Changing Times
MGM's new plans contrasted against the old way of doing things in Hollywood. In the early years making movies was a wide-open, eclectic, innovative business, and the early films were conjured up by entrepreneurs, charlatans, actors, writers --- anyone who could do something better than the last guy.
Men like Griffith, Chaplin and Von Stroheim were made for early Hollywood, but after feature length films in the early '20s proved that the industry could be profitable, big business, big money and men like Mayer came west to mine Hollywood gold.
Management, lawyers and accounting were brought to bear on the chaotic creativity of flicks, as more and more theaters opened, and studios developed marketable properties in the same way real estate developers built roads, sewers and houses.
Greed and Ben-Hur
Von Stroheim and Greed represented everything Mayer didn't want his new MGM to be, and he was banking on another inherited Goldwyn project to promote the new MGM image to loyal ticket buyers. That movie would be Ben-Hur.

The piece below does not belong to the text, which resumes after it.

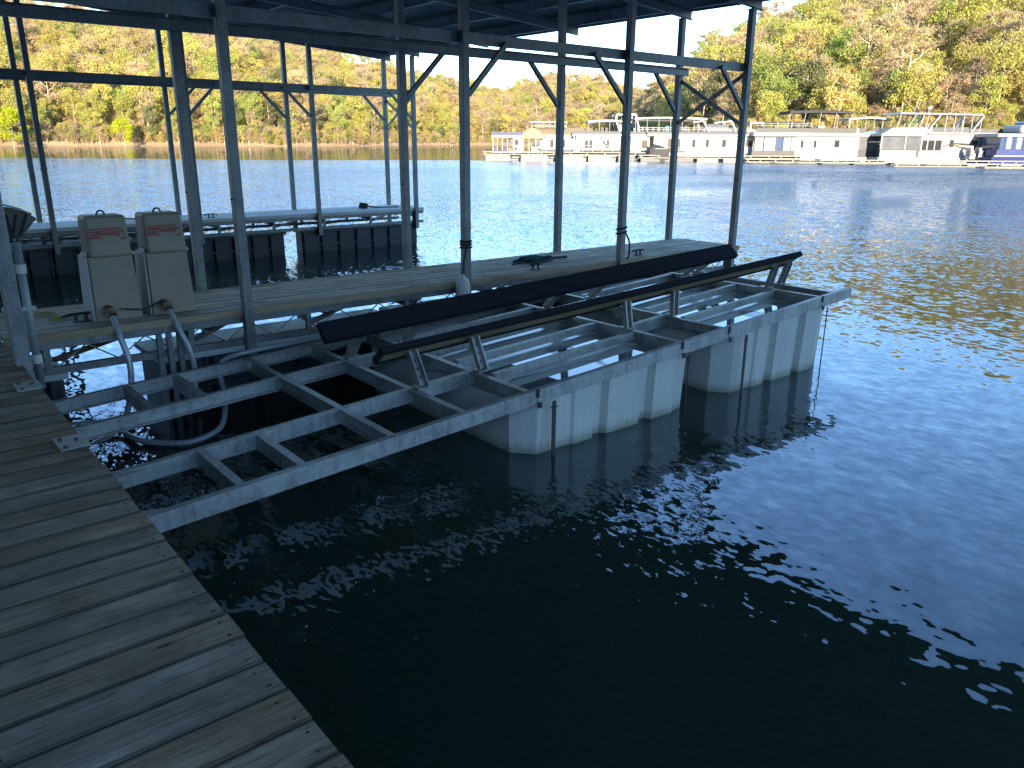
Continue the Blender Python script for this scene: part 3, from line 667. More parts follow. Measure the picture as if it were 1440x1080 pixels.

It was a pious religious tale of Jesus written by a Civil War Union general that had sold millions of books. It was a pre-sold commodity and Mayer prayed would be sure-fire box office.
The Struggle
By the time Thalberg came to grips with Stroheim, June Mathis had been fired as MGM's head writer. Mayer restaffed the production of Ben-Hur, which seemed destined to crumble under its own pretenses. MGM director Rex Ingram quit the studio when Mayer didn't assign Ben-Hur to him, and Von Stroheim embarrassed Mayer in the press when he called Ingram "the world's greatest director." Though Ingram didn't get the film, he later returned to the studio, but now, Mayer knew exactly where Von Stroheim's loyalty laid.
In the fall of 1924 film writer Harry Carr, director Rex Ingram, journalist Idwal Jones and Von Stroheim watched all 40 reels of Greed, for nearly eight bone numbing hours. In the '20's a reel of film held about twenty minutes of movie time, and most films were four or five reelers.
Von Stroheim realized he needed to tighten the narrative and he worked the footage down to 24 reels, or about four hours. He brought this first director's cut to Thalberg and suggested to him that the film be released in two parts.
Thalberg said no and told Stroheim to cut footage for a standard release, of four to five reels or two hours. Thalberg was not about to fete Mayer's enemy with a high profile, artistic release.
Von Stroheim turned to his trusted friend Rex Ingram. He asked him to edit the footage and quietly shipped a print out to Ingram in New York. Ingram and his editor Grant Wheelock edited Greed down to 18 reels, and at that time they all felt that the ax was falling close to the bone. Any more cutting would destroy a masterpiece.
Von Stroheim was between a rock and a hard place but stood his ground. He delivered 18 reels as a final director's cut to Thalberg, a version that was still less than half of the original running time. Needless to say, Thalberg was not pleased with Von Stroheim, but eager to administer the final coup de grace.